Question dealing with the conservation of mechanical energy.

[scroobnab]

Homework Statement

The drawing shows a skateboarder moving at 5.4 m/s along a horizontal section of a track that is slanted upward by 48° above the horizontal at its end, which is 0.40 m above the ground. When she leaves the track, she follows the characteristic path of projectile motion. Ignoring friction and air resistance, find the maximum height H to which she rises above the end of the track.

Homework Equations

The Attempt at a Solution

I felt like my attempt was going well, but i can't seem to get the right answer. So i started out by realizing that Ef=Eo (i think), so KEf+PEf=KEo+PEo. I am just confused as to how i should go about calculating thee final speed, which i think i need to be able to complete the equations for H.

 

[scroobnab]

also, sorry i don't have the picture attached, I am new to the site and not even sure how to do that..

 

[gneill]

Can you put a number to the launch velocity (the skateboarder's speed as she leaves the end of the ramp)?

 

[scroobnab]

Can you put a number to the launch velocity (the skateboarder's speed as she leaves the end of the ramp)?

Thats one of my main questions... would that value be 5.4/cos48? so 8.07 m/s?

So with that in mind, when dealing with a problem involving KE, does the orientation of the velocity matter?

 

[gneill]

Thats one of my main questions... would that value be 5.4/cos48? so 8.07 m/s?

So with that in mind, when dealing with a problem involving KE, does the orientation of the velocity matter?

The orientation will become important in the next step. First you need to be able to find the correct launch velocity. This is determined by the kinetic energy that the skateboarder has when she reaches the top of the ramp. She begins on the horizontal with a given velocity, then rises up the ramp. While she goes up, she will be trading some kinetic energy for potential energy (due to gravity). Can you write a conservation of energy expression for this process?

 

[scroobnab]

Can you write a conservation of energy expression for this process?

so would the velocity at the end be:

1/2(m)(Vo)^2 + mgho = 1/2(m)(Vf)^2 + mghf

cancelling the m's, and isolating for Vf:

Vf = (2 (1/2(Vo)^2 - ghf))^1/2

if so, i calculated vf (at the end of the ramp) to be 5.02 m/s

 

[gneill]

You've got the right idea, but I think your algebra may have a bit of a problem.

1/2(m)(V_o)² + mgh_o = 1/2(m)(V_f)² + mgh_f

Cancel the m's and multiply through by 2, and take h_o = 0,

v_o² = v_f² + 2gh_f

v_f² = v_o² - 2gh_f

v_f = sqrt(v_o² - 2gh_f)

Plugging in your given values:

v_f = 4.617 m/s (Keep an extra decimal place for intermediate results)

 

[scroobnab]

You've got the right idea, but I think your algebra may have a bit of a problem.

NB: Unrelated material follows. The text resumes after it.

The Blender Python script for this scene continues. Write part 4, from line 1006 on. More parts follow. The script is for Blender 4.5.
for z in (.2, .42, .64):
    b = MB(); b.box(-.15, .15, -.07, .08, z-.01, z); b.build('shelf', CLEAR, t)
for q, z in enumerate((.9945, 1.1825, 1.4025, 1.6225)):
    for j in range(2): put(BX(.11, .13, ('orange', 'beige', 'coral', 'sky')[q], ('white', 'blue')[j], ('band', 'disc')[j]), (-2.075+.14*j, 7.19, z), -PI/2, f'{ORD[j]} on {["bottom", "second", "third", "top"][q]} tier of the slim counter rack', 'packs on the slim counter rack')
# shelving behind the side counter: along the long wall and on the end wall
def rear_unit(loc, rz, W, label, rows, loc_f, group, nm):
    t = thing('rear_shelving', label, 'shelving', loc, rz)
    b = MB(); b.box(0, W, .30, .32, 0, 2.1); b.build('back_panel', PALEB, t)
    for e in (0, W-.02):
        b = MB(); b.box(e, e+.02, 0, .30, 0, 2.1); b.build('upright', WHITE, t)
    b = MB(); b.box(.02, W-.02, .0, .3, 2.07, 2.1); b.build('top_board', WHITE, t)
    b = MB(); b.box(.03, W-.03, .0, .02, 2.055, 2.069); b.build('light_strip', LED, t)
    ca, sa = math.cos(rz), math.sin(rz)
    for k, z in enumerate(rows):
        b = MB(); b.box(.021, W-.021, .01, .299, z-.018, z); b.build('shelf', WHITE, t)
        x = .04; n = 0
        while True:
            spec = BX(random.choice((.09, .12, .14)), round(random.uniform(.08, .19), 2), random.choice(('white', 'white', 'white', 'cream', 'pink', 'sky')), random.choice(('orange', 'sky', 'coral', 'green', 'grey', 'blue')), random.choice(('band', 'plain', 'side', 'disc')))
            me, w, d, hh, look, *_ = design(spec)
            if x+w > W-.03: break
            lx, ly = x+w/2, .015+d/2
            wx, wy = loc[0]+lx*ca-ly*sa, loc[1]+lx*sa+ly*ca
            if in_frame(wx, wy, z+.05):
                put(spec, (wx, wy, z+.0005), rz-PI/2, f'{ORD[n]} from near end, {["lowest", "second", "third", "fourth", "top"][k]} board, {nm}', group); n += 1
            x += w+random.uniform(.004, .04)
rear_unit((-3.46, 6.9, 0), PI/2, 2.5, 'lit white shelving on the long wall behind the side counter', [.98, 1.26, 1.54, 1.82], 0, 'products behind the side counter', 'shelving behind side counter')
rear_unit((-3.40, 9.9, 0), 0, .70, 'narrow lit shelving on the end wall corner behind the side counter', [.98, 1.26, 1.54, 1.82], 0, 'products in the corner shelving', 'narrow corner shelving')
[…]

Oh okay, yeah stupid mistake. Alright now I'm getting a value of 4.6 m/s. So now I'm supposed to move on to the next section of her jump using this as the initial velocity?

 

[gneill]

Oh okay, yeah stupid mistake. Alright now I'm getting a value of 4.6 m/s. So now I'm supposed to move on to the next section of her jump using this as the initial velocity?

Right. Make a habit of hanging onto an extra decimal place or two for intermediate results in order to avoid rounding errors biting you in the end. Round results (answers) to the required precision.

So, the skateboarder leaves the ramp at the velocity that you've calculated, at the angle given for the ramp. This velocity can be broken into horizontal and vertical components, which can be treated independently. If you calculate the vertical component of the velocity, you should be able to use the appropriate equation of motion to determine the maximum height that she will reach.

 

[scroobnab]

okay bear with me here lol. so with that value i can use kinematics to solve for the rest right?

Vo = 4.617 m/s
ay = -9.8 m/s
Vf = 0 m/s
then solve for y?

 

[gneill]

okay bear with me here lol. so with that value i can use kinematics to solve for the rest right?

Vo = 4.617 m/s
ay = -9.8 m/s
Vf = 0 m/s
then solve for y?

Yes, that's the idea. Keep in mind that the Vo value is the composite speed; you need to break it down into its horizontal and vertical components, and use the vertical component to determine the maximum height.

 

[scroobnab]

Yes, that's the idea. Keep in mind that the Vo value is the composite speed; you need to break it down into its horizontal and vertical components, and use the vertical component to determine the maximum height.

Alright, i did this and got a value of 3.43 for Voy. after plugging the values into the equation my value for y was 0.6 m.

Thank you SO much for your help, this has been really helpful and has cleared up a lot of questions i had about Kinetic Energy and such. Cheers!